As stakeholders increasingly demand sustainable practices, companies are compelled to integrate Environmental, Social, and Governance (ESG) factors into their operations. Thus, integrating ESG considerations into transfer pricing is no longer optional – it's essential. In this article, we specifically discuss the interplay between ESG and intercompany financing.

This article was written by Vera Zhuravleva ([email protected]) and Gabriela Cazacu ([email protected]). Vera and Gabriela are part of RSM in the Netherlands Tax Services with a focus on transfer pricing.

In recent years, the financial landscape has experienced a significant transformation, marked by the integration of ESG factors into mainstream practices. This evolution is evident in the banking sector, where institutions now factor ESG metrics into their lending and investment decisions. In order to align with third-party behavior, it becomes inevitable to consider ESG factors in intercompany financing which impact the risk and sustainability profile of borrowing entities and therefore interest rates. 

Credit rating agencies have started to introduce ESG criteria into their assessments, aiming to recognize environmentally friendly companies, thereby demonstrating how ESG factors (e.g., reliance on fossil fuels, environmental compliance, lack of diversity, etc.) can influence a company's credit rating and subsequently affect their borrowing costs. In general, what it means is that the entities engaging in non-sustainable activities and/or lack robust governance structure to demonstrate an engagement with ESG risks, could be subject to higher interest rates to account for an increased risk.
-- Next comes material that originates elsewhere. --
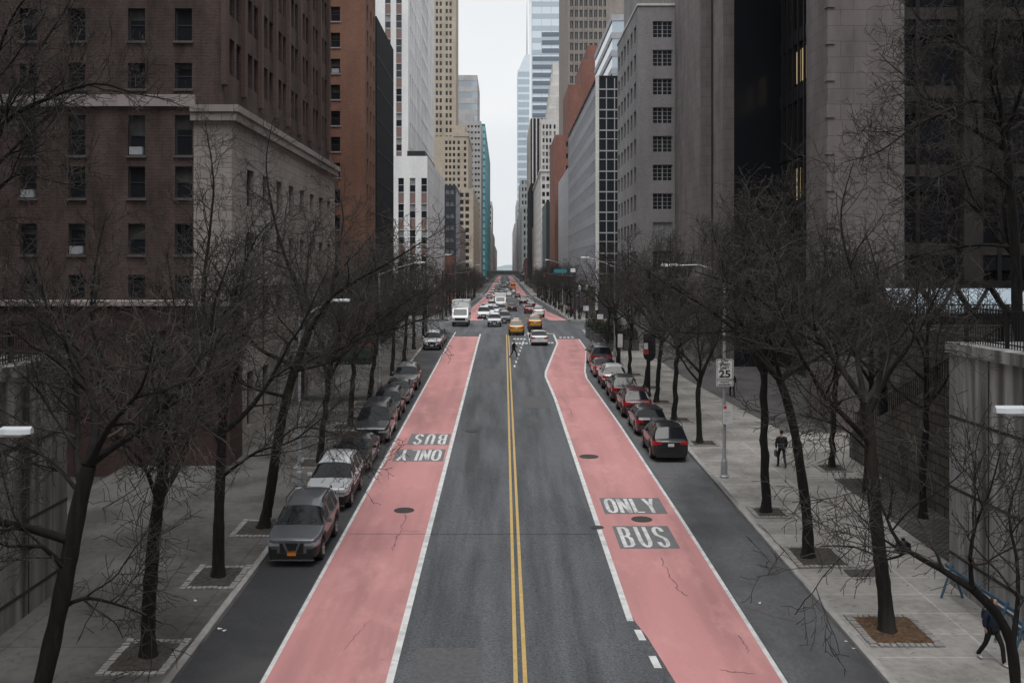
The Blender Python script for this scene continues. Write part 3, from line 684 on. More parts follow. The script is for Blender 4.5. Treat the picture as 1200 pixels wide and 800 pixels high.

However, companies that can demonstrate the use of sustainable practices and governance structure could benefit from lower interest rates. In this respect, we refer to the green-premium (so called “greenium”) that refers to cost savings from a green bond's eco-friendly status, leading to reduced interest payments. The question is which entities in the group contributed to ESG factors resulting in green premium and if and how this group benefit should be (re-) allocated between the contributing entities. Essentially, a re-allocation would align financial rewards with each entity's role in ESG efforts and value creation. When setting interest rates on intercompany financing transactions the following scenarios may need to be considered: 

  • For intercompany financing originating from external funds, the question is how the terms of such external financing affects the on-lending within the group. If the group is committed to meet certain requirements of an external party related to ESG (e.g., purpose of the loan is ESG-related; some ESG metrics were considered when the loan terms were determined etc.), similar characteristics may need to be considered  for the related intercompany loan. On top of that, if there any group benefits achieved from negotiating external group financing (e.g., green premium), such benefit may need to be (re-)distributed within the group accordingly, in line with the arm’s length principle. From an economical perspective, if intercompany financing omits some of the ESG specific conditions imposed by a third-party, it may result in non-compliance with the transfer pricing regulations. 
  • For intercompany financing originating from group funds (rather than from an external debt), ESG considerations may also need to be considered by looking at how third parties would act in similar circumstances. As there is no direct internal comparison in this case, there might be difficult to find such external comparison and publicly available data; however, there are different synthetic approaches which could be used in this case, e.g. by looking at credit and ESG ratings and financial structures of big multinational companies. 

 Regardless of where the funds originate, we believe that when setting interest rates on intercompany financing, it is crucial to consider the impact of ESG requirements on terms and conditions, as well as on the financial benefits from such loans.

Forward Thinking

Integrating ESG considerations into transfer pricing involves assessing the environmental and social impact of intercompany transactions, alongside traditional financial metrics. This will help to align with third party behavior and ensure equitable allocation of taxation rights related to intercompany interest payments. Moreover, having a proper ESG policy and governance will demonstrate a company’s engagement with ESG risks, and might help secure better interest rates externally which would benefit the group as a whole, including intercompany arrangements.